One might argue that given the nature of the registration form - that
Novell and SUSE uses for the registration are typically business-
orientated, which would mean you won't have hobbyists (generally) would
have high rates of completion - so the number of abandoned visits to the
page would still be a reasonably accurate measure for openSUSE, where
there's not a business driver on the end of the user filling the form out
(which is an instance where the option exists to say "screw this" and
either move to another distribution or just opt to not participate.).

That's not to say there isn't a problem, but as a friend of mine who
works for Google is fond of saying, "the plural of 'anecdote' is not

The only reliable way to see how the complex and personal-data-acquiring
form affects the number of registered users I know of is an A/B test:
prepare a simplified version of the form and measure the difference in
registration rates.

As a predictive measure, yes. As a historical measure, web analytics can
provide some useful insights.

On the forums alone, we have currently 69,105 registered members -
which means we have that many people who have gone through the
registration process for the forums alone - and once that's done, they
have access to Bugzilla, the wiki, and everything else in the openSUSE
project that requires authentication. Even SUSE Studio and OBS.

Significantly less than 1% of those people have complained about the
process it took to get registered - and the openSUSE forums have always
used this registration process since their inception with the forum
merge project.

People who don't complete the registration process don't complain, they

Three classifications exist:

1. People complete and don't complain.
2. People complete and complain.
3. People leave and don't complain.

It's *usually* (but not always) a good indicator if you have a
significant number of people in category #2. If someone found it
cumbersome but felt that the value existed in filling the form out
anyways, they'll usually complain.

1% of the registrations that relate to the forums (which is a subset of
all registrations related to the openSUSE Project) would be about 600
complaints. If there have been about 700 complaints, I'm pretty blind
because I simply don't remember seeing them. I remember seeing maybe
half a dozen people ask "what's up with all this information", and most
of those people have been on the mailing lists that I read.

Also, the fact that "it was always like that and worked somehow" is not
a relevant argument here. Computers also worked well when they had 640k
RAM but they have GBs today. The question is whether this can work
better. Maybe these 69k users could have been 138k today if the form was
simplified long time ago.

Sure. And I'm not nor have never said that we *shouldn't* do this. I'm
saying in terms of setting priorities, identifying the severity of the
issue is significant. In project management, you don't spend a lot of
time or effort on something that's impacting you by 10%. You spend it on
things that are impacting you 80% or more. When you've dealt with the
most severe problems, then you have the luxury of looking at the smaller

Otherwise you're working on the wrong things.

Note that I'm not saying it's perfect by any stretch.
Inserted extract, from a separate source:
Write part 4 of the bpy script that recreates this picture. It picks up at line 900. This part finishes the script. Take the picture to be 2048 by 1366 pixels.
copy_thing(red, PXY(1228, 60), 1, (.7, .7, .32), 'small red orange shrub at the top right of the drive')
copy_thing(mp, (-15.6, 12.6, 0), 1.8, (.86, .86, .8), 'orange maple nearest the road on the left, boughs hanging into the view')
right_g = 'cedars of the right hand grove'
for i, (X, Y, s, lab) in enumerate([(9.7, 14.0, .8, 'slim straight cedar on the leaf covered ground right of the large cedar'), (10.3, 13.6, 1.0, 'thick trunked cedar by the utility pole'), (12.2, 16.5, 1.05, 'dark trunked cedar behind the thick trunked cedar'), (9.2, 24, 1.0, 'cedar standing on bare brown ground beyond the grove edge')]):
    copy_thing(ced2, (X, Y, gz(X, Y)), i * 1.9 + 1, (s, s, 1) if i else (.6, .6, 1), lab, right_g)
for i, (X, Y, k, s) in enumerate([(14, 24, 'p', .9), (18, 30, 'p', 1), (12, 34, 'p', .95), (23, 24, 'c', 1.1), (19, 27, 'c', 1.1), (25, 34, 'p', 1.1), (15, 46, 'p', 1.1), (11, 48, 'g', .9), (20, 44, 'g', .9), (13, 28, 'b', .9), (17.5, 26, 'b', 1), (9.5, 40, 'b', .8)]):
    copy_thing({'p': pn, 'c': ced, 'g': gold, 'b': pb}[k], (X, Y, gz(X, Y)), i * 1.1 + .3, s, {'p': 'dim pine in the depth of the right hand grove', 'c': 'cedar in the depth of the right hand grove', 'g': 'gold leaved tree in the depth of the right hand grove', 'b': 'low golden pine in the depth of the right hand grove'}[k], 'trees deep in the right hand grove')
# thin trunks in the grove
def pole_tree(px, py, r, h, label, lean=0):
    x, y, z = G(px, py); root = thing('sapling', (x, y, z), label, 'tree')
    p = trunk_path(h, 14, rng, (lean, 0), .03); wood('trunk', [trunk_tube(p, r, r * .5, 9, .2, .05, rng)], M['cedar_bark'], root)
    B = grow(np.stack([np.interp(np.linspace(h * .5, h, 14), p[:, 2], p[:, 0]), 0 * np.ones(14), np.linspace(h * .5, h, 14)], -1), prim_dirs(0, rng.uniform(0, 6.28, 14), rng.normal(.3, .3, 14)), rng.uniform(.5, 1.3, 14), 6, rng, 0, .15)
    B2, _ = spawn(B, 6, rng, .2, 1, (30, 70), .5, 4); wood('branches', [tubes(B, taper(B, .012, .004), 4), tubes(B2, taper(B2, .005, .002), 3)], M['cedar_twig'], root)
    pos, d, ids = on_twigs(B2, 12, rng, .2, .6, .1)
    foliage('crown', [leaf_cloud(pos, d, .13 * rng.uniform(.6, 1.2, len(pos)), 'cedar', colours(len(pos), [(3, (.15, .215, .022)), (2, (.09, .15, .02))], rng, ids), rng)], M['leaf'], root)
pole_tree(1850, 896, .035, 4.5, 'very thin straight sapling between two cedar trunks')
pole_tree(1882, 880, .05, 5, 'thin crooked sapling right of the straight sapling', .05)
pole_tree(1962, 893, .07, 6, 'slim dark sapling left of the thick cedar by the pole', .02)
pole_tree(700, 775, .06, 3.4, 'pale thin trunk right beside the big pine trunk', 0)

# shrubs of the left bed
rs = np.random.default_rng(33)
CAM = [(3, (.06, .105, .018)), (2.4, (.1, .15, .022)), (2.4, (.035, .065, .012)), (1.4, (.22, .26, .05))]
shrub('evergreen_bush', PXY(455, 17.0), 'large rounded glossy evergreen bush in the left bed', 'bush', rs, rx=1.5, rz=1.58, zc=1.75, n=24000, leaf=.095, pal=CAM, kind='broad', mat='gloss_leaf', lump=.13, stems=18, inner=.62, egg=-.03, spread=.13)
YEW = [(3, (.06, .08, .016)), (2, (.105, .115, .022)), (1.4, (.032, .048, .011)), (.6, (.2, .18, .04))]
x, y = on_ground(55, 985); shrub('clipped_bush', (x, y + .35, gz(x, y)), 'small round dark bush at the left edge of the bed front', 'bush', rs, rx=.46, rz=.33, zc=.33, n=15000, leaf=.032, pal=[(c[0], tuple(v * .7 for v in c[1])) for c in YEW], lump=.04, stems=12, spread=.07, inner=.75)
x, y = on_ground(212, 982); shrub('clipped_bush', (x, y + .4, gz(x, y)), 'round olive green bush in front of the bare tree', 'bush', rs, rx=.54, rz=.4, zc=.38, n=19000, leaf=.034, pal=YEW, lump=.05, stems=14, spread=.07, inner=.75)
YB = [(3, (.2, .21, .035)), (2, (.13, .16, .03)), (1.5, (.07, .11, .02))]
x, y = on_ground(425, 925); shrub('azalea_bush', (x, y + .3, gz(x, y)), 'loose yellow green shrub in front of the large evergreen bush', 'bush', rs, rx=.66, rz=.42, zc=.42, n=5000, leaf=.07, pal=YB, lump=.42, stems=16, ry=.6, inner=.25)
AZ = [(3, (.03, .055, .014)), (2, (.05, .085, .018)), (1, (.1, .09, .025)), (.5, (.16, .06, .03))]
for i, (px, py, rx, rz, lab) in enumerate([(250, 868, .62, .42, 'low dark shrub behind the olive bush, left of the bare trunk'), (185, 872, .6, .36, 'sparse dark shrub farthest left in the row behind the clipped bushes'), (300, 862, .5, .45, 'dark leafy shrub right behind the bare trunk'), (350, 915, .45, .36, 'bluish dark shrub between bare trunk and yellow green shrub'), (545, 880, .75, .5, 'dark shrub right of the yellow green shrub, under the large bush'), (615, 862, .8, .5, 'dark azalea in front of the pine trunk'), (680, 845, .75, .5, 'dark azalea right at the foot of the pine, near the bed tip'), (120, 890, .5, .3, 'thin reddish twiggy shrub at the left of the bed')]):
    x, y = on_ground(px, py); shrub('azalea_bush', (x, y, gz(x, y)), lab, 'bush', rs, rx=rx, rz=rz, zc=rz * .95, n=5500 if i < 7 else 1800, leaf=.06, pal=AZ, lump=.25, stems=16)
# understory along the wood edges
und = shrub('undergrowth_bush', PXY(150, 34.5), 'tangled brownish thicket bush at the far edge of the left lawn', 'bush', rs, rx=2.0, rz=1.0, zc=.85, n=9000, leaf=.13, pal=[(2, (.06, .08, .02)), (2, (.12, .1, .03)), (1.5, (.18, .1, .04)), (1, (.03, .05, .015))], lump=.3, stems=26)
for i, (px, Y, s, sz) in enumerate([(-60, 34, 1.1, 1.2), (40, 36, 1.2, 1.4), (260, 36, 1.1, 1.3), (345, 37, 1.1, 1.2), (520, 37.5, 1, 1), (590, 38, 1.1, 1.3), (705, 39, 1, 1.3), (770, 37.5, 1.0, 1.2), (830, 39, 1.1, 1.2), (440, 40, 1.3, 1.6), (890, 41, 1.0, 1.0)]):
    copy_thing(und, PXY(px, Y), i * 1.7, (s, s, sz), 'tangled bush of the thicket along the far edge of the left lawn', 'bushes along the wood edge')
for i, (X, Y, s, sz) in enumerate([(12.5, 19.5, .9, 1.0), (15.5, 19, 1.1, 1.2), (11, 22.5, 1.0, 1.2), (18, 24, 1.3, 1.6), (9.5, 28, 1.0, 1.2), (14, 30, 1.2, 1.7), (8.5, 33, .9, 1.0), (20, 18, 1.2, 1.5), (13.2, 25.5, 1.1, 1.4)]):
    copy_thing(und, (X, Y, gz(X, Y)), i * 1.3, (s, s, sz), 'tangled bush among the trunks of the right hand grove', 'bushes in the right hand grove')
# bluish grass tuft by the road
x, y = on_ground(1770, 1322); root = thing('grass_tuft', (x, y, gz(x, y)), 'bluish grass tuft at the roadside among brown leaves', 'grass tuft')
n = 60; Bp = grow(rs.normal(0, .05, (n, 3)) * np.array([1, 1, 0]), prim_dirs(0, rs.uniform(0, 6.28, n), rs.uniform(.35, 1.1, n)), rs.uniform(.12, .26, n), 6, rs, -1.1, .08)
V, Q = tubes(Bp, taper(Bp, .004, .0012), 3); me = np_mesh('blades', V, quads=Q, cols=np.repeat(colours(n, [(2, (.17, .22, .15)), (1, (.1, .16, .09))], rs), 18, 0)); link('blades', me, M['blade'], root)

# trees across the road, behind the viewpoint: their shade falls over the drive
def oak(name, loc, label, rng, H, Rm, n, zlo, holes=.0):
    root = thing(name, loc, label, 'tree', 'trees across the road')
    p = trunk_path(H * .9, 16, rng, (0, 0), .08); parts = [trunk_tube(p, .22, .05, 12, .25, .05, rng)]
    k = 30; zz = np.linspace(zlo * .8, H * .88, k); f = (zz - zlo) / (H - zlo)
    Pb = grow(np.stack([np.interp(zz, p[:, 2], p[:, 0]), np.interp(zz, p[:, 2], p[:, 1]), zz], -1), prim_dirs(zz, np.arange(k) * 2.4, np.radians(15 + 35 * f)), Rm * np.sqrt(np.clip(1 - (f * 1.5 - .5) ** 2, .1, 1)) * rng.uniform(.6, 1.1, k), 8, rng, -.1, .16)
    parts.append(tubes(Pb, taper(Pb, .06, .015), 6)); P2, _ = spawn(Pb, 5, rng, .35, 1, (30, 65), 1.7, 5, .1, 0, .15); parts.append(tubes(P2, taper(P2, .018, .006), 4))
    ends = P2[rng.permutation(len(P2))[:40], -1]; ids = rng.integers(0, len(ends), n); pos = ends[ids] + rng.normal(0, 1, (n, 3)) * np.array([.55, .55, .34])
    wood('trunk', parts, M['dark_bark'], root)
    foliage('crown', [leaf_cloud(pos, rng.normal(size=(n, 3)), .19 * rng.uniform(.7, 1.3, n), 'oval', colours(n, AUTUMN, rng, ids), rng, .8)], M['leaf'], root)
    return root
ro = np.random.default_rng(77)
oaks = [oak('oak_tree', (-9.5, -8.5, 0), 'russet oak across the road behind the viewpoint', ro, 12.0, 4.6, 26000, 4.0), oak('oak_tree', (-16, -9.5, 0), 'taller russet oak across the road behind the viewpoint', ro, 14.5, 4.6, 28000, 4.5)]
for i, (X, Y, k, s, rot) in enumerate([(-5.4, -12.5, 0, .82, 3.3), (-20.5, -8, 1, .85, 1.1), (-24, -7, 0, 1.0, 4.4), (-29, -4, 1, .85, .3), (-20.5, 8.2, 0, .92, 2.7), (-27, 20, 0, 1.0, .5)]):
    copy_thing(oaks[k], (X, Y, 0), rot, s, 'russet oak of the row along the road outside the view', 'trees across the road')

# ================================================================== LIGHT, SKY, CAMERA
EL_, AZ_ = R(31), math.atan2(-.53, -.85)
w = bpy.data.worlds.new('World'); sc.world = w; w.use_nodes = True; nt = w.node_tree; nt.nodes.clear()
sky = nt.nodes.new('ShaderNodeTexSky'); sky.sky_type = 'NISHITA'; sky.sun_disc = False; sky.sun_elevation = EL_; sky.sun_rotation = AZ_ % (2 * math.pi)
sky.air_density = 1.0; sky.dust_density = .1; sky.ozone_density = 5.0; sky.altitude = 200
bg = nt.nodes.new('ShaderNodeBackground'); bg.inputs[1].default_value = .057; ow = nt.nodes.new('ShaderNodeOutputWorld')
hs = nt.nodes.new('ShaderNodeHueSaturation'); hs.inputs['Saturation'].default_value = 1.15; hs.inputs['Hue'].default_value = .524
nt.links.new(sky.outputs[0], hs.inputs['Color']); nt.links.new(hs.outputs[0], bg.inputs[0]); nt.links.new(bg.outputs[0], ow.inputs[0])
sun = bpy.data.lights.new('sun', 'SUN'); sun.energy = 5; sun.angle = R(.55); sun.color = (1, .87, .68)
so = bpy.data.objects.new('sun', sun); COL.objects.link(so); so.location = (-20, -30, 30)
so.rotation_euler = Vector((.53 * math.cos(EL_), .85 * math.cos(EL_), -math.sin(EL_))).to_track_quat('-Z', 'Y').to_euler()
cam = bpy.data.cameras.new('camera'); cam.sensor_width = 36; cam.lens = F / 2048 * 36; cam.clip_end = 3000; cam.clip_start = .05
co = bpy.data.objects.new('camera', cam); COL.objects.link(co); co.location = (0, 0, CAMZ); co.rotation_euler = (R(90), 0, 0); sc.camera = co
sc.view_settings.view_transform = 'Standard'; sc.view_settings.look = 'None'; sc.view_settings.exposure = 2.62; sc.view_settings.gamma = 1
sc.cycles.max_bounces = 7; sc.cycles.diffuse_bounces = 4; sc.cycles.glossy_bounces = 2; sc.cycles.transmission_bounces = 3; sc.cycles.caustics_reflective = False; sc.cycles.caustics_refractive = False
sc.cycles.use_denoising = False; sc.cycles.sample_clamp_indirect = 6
I'm just saying
that relative to the other issues that have been under investigation, a
working (if even somewhat convoluted) registration process is
relatively "small potatoes".

To me, it seems weird to question the priority of this in 2012, when
every startup optimizes their front page and registration process like
crazy, people often refuse to buy in e-shops requiring registration, and
there is an entry on Hacker News about a workflow simplification leading
to increased conversion rate every month.

Again that's still anecdotal evidence, though. Just because everyone is
spending their time doing something or following the latest "hot trend"
doesn't mean we should.

To reiterate, though - I'm not saying "we shouldn't spend time on this",
I'm saying "let's find out if we really need to spend time on this".

For my part, I can see if I can actually obtain some data that says we've
got people who are not completing the registration process and how big of
an issue it really is. It may be a bigger issue than I think it is, in
which case I'd fully support efforts to reduce the number of people
abandoning the project before they even get started with it.